Hi Cattaneo,
You may ask this question over on the CUDA forum (https://forums.developer.nvidia.com/c/accelerated-computing/cuda/206) since this one if primarily for questions about the NV HPC Compilers, but I’ll do my best to help.
What your asking is if you can get bit-for-bit reproducible results between a CPU and GPU and this may or may not be possible depending upon the algorithm you’re using. In general the compiler can control the optimizations that it applies to ensure better conformance to the IEEE 754, but things like different accumulation of rounding error due to the order of operations in a parallel context, will rarely be bit for bit comparable.
Also the types of operations used can effect accuracy. For example, if using FMA (Fuse-Multiply-Add) instructions will fuse “x=A+B*C” type operations into a single instruction, rather than splitting them into a multiply followed by an add. There’s less rounding error with an FMA, but may yield slightly differing results than without FMA.

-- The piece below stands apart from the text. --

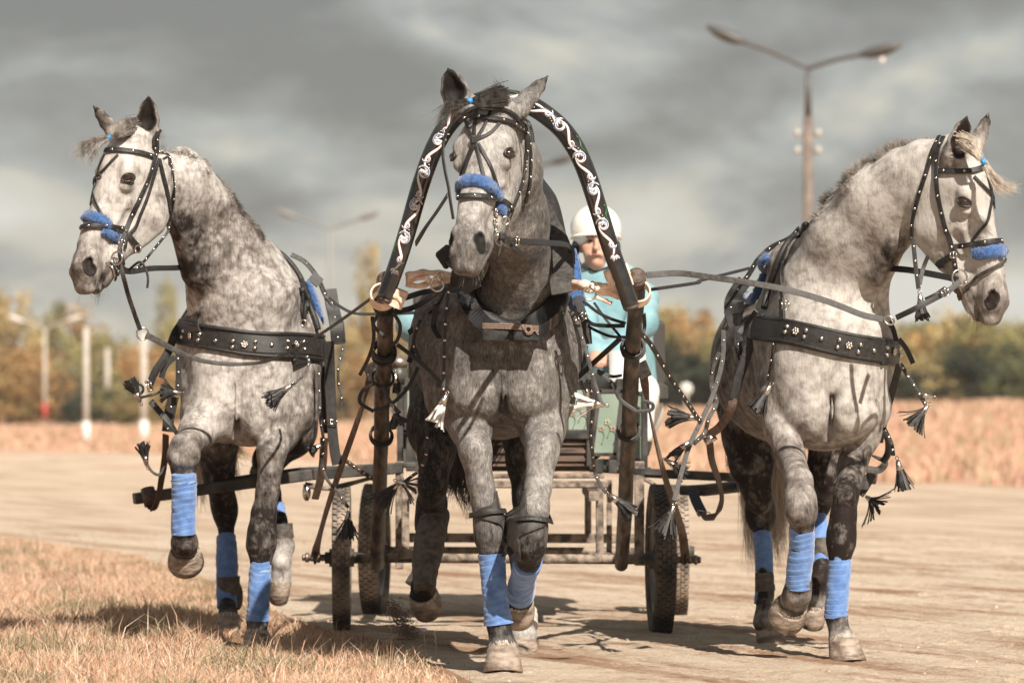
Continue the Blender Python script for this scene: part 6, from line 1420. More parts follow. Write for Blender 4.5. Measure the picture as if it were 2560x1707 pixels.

Also keep in mind that IEEE 754 is only accurate up to around 16 places and your difference starts after 15 places. Slight differences in the last place is not unusual. In general, it’s best to compare if two results are within an acceptable tolerance (absolute or relative) rather than check for bit-for-bit comparability.
And in a similar vein is there a way to force the CUDA code to use a different math library?
Not 100% sure what you mean since device code typically doesn’t call libraries. Are you calling CUDA libraries from host code or are you meaning “math.h” things like “cos” and “sin” which are builtin operations (no library call).
If you have a reproducing example to share, that would be helpful.